In Arnold's Mathematical Methods of Classical Mechanics, he says on page 6 the following are Galilean transformations on the Galilean coordinate space $\mathbb{R} \times \mathbb{R}^3$ where $\mathbb{R}$ is the time axis and $\mathbb{R}^3$ has a fixed Euclidian structure:
(1) Uniform motion with velocity $\mathbf{v} \colon$ $$g_1(t,\mathbf{x})=(t,\mathbf{x}+\mathbf{v}t)$$ (2) Translation of the origin: $$g_2(t,\mathbf{x})=(t+s,\mathbf{x}+\mathbf{s}),$$ (3) Rotation of the coordinate axes: $$g_3(t,\mathbf{x})=(t,G\mathbf{x}),$$ where $G \in O(3).$
He says that Galilean transformations are affine transformations of $A^4$ which preserve intervals of time and distance between simultaneous events. Why are the above transformations affine?

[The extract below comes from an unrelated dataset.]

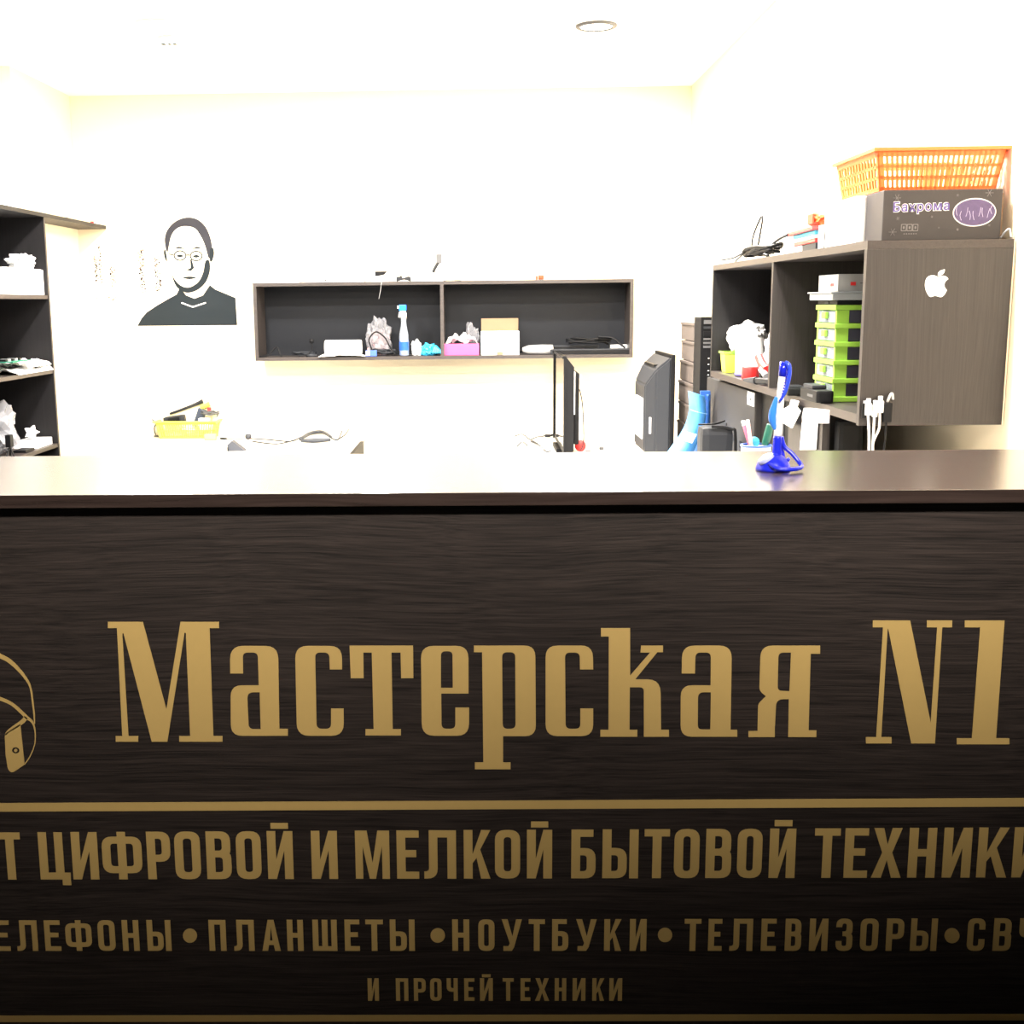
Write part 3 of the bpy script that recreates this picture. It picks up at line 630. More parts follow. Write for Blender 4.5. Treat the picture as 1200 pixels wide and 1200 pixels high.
obj('base_dome', lathe([(0.055, 0), (.05, .025), (.03, .042), (0, .047)], 24), WHITE, t, True)
obj('stand_arm', tube([(0, 0, .046), (0.004, 0, .06), (.018, 0, .085), (.028, 0, .10)], .008, 8), DGREY, t, True)
obj('camera_head', B(.016, .046, -.014, .014, .095, .142, .004), MGREY, t)
cable([(top_item(520)[0], 6.50, Z1 + .002), (top_item(528)[0], 6.50, Z1 + .005), (top_item(540)[0], 6.56, Z1 + .003)], .002, DGREY, 'thin grey cord beside the webcam on the wall shelf top')
cable([(top_item(449)[0], 6.46, Z1 + .002), (top_item(449)[0] - .002, 6.446, Z1 - .005), (top_item(447)[0], 6.443, Z1 - .05), (top_item(445)[0], 6.446, Z1 - .09)], .0015, SILVER, 'thin pale wire hanging over the front of the wall shelf')
t = thing('copper_motor', 'tiny copper coloured part on the right half of the wall shelf top', 'part', top_item(634))
obj('coil', xf(lathe([(0, -.014), (.012, -.014), (.012, .014), (0, .014)], 14), Matrix.Translation((0, 0, .013)) @ Matrix.Rotation(R(90), 4, 'Y')), RUST, t, True); obj('tab', B(-.030, -.016, -.004, .004, 0, .022), RUST, t); obj('bracket', B(-.03, .05, -.02, .02, -.0003, .0008), PAPER, t)

# ------------------------------------------------------------------ left desk
ZD = 0.72
pe = PZ(422, 517, ZD)
dl = thing('left_desk', 'white topped desk with a black end panel below the portrait sticker', 'desk', (0, 0, 0))
XE = pe.x
obj('desktop', B(-1.85, XE, 4.6, YB - .003, ZD - .022, ZD, .001), DESKW, dl)
obj('end_panel', B(XE + .0003, XE + .018, 4.65, pe.y, 0, ZD - .0005), BLACK, dl)
obj('end_panel', B(-1.84, -1.822, 4.65, 6.6, 0, ZD - .022), WENGE_Z, dl); obj('modesty_panel', B(-1.82, XE - .02, 6.5, 6.518, .25, ZD - .022), WENGE_Z, dl)
def basket(t, w_, d_, h_, m, nx, ny, nz, bar, flare=.12, rim=.012, body='lattice_wall'):
    """open basket of slotted walls, base centre at the thing's origin"""
    def wall(ax, sgn):
        bm = bmesh.new(); n = nx if ax == 'x' else ny; W_ = w_ if ax == 'x' else d_; O = d_ if ax == 'x' else w_
        def pt(u, v, o):  # u along wall -1..1, v height 0..1
            k = 1 - flare * (1 - v); 
            a = u * W_ / 2 * k; b = sgn * (O / 2 * k - o)
            return Vector((a, b, v * h_)) if ax == 'x' else Vector((b, a, v * h_))
        def cell(u0, u1, v0, v1):
            q = [pt(u0, v0, 0), pt(u1, v0, 0), pt(u1, v1, 0), pt(u0, v1, 0)]; q2 = [pt(u0, v0, bar), pt(u1, v0, bar), pt(u1, v1, bar), pt(u0, v1, bar)]
            A = [bm.verts.new(p) for p in q]; B_ = [bm.verts.new(p) for p in q2]
            bm.faces.new(A); bm.faces.new(B_[::-1])
            for i in range(4): bm.faces.new((A[i], A[(i+1) % 4], B_[(i+1) % 4], B_[i]))
        edge = .07
        hv = [0] ; rows = nz
        for k in range(rows + 1):   # horizontal rails
            v = .06 + (.86 - .06) * k / rows; cell(-1, 1, v - .035 if k else 0, v + .035 if k < rows else 1)
        for k in range(n + 1):
            u = -1 + edge + (2 - 2 * edge) * k / n; hw = (2 - 2 * edge) / n * .23
            cell(-1 if k == 0 else u - hw, 1 if k == n else u + hw, .02, .98)
        return bm
    for ax, s_ in (('x', -1), ('x', 1), ('y', -1), ('y', 1)): obj(body, wall(ax, s_), m, t)
    k = 1 - flare; obj('base', B(-w_/2*k, w_/2*k, -d_/2*k, d_/2*k, 0, .003), m, t)
    rm = bmesh.new()
    B(-w_/2-rim, w_/2+rim, -d_/2-rim, -d_/2+.001, h_-.004, h_+.003, bm=rm); B(-w_/2-rim, w_/2+rim, d_/2-.001, d_/2+rim, h_-.004, h_+.003, bm=rm)
    B(-w_/2-rim, -w_/2+.001, -d_/2, d_/2, h_-.004, h_+.003, bm=rm); B(w_/2-.001, w_/2+rim, -d_/2, d_/2, h_-.004, h_+.003, bm=rm)
    obj('rim', rm, m, t)
pb = PZ(222, 512.5, ZD)
bk = thing('lime_basket', 'lime yellow slotted basket full of small gear on the left desk', 'basket', (pb.x, pb.y, ZD + .0005))
basket(bk, .34, .15, .095, YLIME, 24, 12, 2, .003)
bx, by = pb.x, pb.y
def inb(name, label, cat, bm, m, dx, dz, rot=(0, 0, 0), dy=0):
    o = tag(obj(name, bm, m, loc=(bx + dx, by + dy, ZD + dz), rot=rot), label, cat); return o
t = thing('game_pad', 'dark handset lying at the left of the lime basket', 'controller', (bx - .07, by - .02, ZD + .080)); t.rotation_euler = (0, R(-8), 0)
obj('body', B(-.06, .06, -.03, .03, 0, .045, .014), DGREY, t); obj('screen', B(-.03, .035, -.0312, -.0304, .012, .036), BLACK, t)
inb('tool_tip', 'yellow and black screwdriver slanting out of the lime basket', 'screwdriver', tube([(-.16, 0, 0), (-.03, 0, .045), (.03, 0, .07)], [.006, .008, .012]), DGREY, .045, .13, dy=.04)
inb('tool_grip', 'short lime grip poking above the lime basket', 'handle', tube([(0, 0, 0), (.05, 0, .02)], .013), YLIME, .065, .165, dy=.03)
inb('phone', 'grey phone standing tilted in the lime basket', 'phone', B(-.025, .025, -.006, .006, 0, .11, .004), mat('slate_case', (.04, .05, .08), .4), .045, .055, (0, R(20), 0))
inb('cable_bundle', 'white cable bundle in the lime basket', 'cable', tube(coil(0, 0, 0, .045, .02, 4, .004, .005, 12), .006, 6), WHITE, -.01, .03, dy=.03)
inb('charger', 'white charger at the right end of the lime basket', 'charger', B(-.03, .03, -.03, .03, 0, .07, .01), WHITE, .09, .04)
inb('wire_bundle', 'red and grey wire bundle at the right rim of the lime basket', 'wires', tube(coil(0, 0, 0, .045, .03, 3, .002, .008, 14), .004, 6), MGREY, .125, .118)
inb('red_clip', 'small red clip on the wires in the lime basket', 'clip', B(-.01, .01, -.01, .01, 0, .02, .003), RED, .125, .150, dy=-.02)
pq = PZ(183, 512, ZD); t = thing('glasses_holder', 'small grey stand left of the lime basket', 'stand', (pq.x, pq.y, ZD + .0005))
obj('rod', tube([(0, 0, .004), (-.008, 0, .05), (.012, 0, .08), (.03, 0, .09)], .003, 6), DGREY, t); obj('arm', tube([(-.02, 0, .10), (.01, 0, .08), (.028, 0, .085)], .004, 6), MGREY, t); obj('foot', lathe([(0, 0), (.014, 0), (.012, .008), (0, .01)], 12), MGREY, t)
pq = PZ(253, 513, ZD); t = tag(obj('yellow_sponge', B(-.035, .03, -.02, .02, 0, .035, .01), mat('yellow_foam', (.75, .55, .18), .8), loc=(pq.x, pq.y - .12, ZD + .0005)), 'pale yellow sponge at the right foot of the lime basket', 'sponge')
pq = PZ(262, 515, ZD); t = thing('usb_stick', 'small dark usb stick with cord left of the neckband earphones', 'usb stick', (pq.x, pq.y, ZD + .0005)); t.rotation_euler = (0, 0, R(-35))
obj('body', B(-.02, .02, -.008, .008, 0, .010, .003), DGREY, t); obj('cord', tube([(.02, 0, .004), (.06, .02, .003), (.1, .05, .003)], .0025, 6), MGREY, t)
pq = PZ(278, 528, ZD); t = thing('phone_stand', 'grey wedge shaped stand at the front of the left desk', 'stand', (pq.x, pq.y, ZD + .0005))
obj('wedge', plate([[[(-.04, 0), (.045, 0), (-.02, .052), (-.045, .03)]]], lambda a, b: Vector((a, -.03, b)), (0, .06, 0)), mat('slate_wedge', (.05, .055, .07), .5), t); obj('lip', B(-.045, -.038, -.03, .03, 0, .02), BLACK, t)
# neckband earphones
def D_(px, py, dz=0): q = PZ(px, py, ZD); return (q.x, q.y, ZD + dz)
o0 = D_(360, 514)
t = thing('neckband_earphones', 'grey neckband earphones with long cord on the left desk', 'earphones', o0)
rel = lambda *a: tuple(Vector(a) - Vector(o0))
obj('neckband', tube([rel(*D_(352, 517, .012)), rel(*D_(364, 512, .02)), rel(*D_(378, 511, .022)), rel(*D_(388, 515, .014))], [.009, .012, .011, .007]), mat('slate_rubber', (.035, .04, .05), .5), t, True)
obj('control_pod', tube([rel(*D_(353, 519, .012)), rel(*D_(370, 519, .012)), rel(*D_(387, 518, .012))], [.008, .012, .008]), mat('slate_rubber', (.035, .04, .05), .5), t, True)
obj('cord', tube([rel(*D_(292, 515, .006)), rel(*D_(315, 516, .004)), rel(*D_(340, 518, .004)), rel(*D_(352, 514, .008))], .003, 6), DGREY, t, True)
obj('cord', tube([rel(*D_(296, 518, .004)), rel(*D_(325, 521, .004)), rel(*D_(348, 516, .006))], .003, 6), DGREY, t, True)
obj('end_loop', tube([rel(*D_(388, 515, .010)), rel(*D_(396, 516, .004)), rel(*D_(402, 509, .03)), rel(*D_(408, 505, .05)), rel(*D_(411, 507, .045)), rel(*D_(405, 513, .02)), rel(*D_(396, 516, .006))], .0035, 6), DGREY, t, True)
obj('earbud', lathe([(0, 0), (.014, .004), (.019, .016), (.015, .028), (0, .032)], 14, at=rel(*D_(291, 515, 0))), mat('slate_rubber', (.035, .04, .05), .5), t, True)
pq = D_(367, 506); tag(obj('orange_bead', lathe([(0, 0), (.008, 0), (.008, .008), (0, .01)], 12), RUST, loc=pq), 'tiny orange bead lying behind the neckband earphones', 'bead')

# ------------------------------------------------------------------ right desk
dr = thing('right_desk', 'white topped desk running under the cabinet along the right wall', 'desk', (0, 0, 0))
XR0 = -0.05
obj('desktop', B(XR0, XR - .003, 3.0, YB - .003, ZD - .022, ZD, .001), DESKW, dr)
obj('end_panel', B(XR0 + .01, XR0 + .028, 3.05, 6.6, 0, ZD - .022), DESKW, dr); obj('end_panel', B(XR0 + .03, XR - .02, 3.03, 3.048, 0, ZD - .022), DESKW, dr)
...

For transformation (1), above we can see that if $a,b \in A^4,$ then before the transformation we have, denoting $d$ to be the distance between two simultaneous events using the given Euclidian structure, $d(a,b)=\|a-b\|.$ But, from transformation (1) we have that, letting $f$ be the corresponding affine transformation, $f(a)-f(b)=g_1(a-b)$ implies that $d(f(a),f(b))=\|f(a)-f(b)\|=\|(x-y)+\mathbf{v}t\|$ which implies that $f$ does not preserve distance. What am I missing here?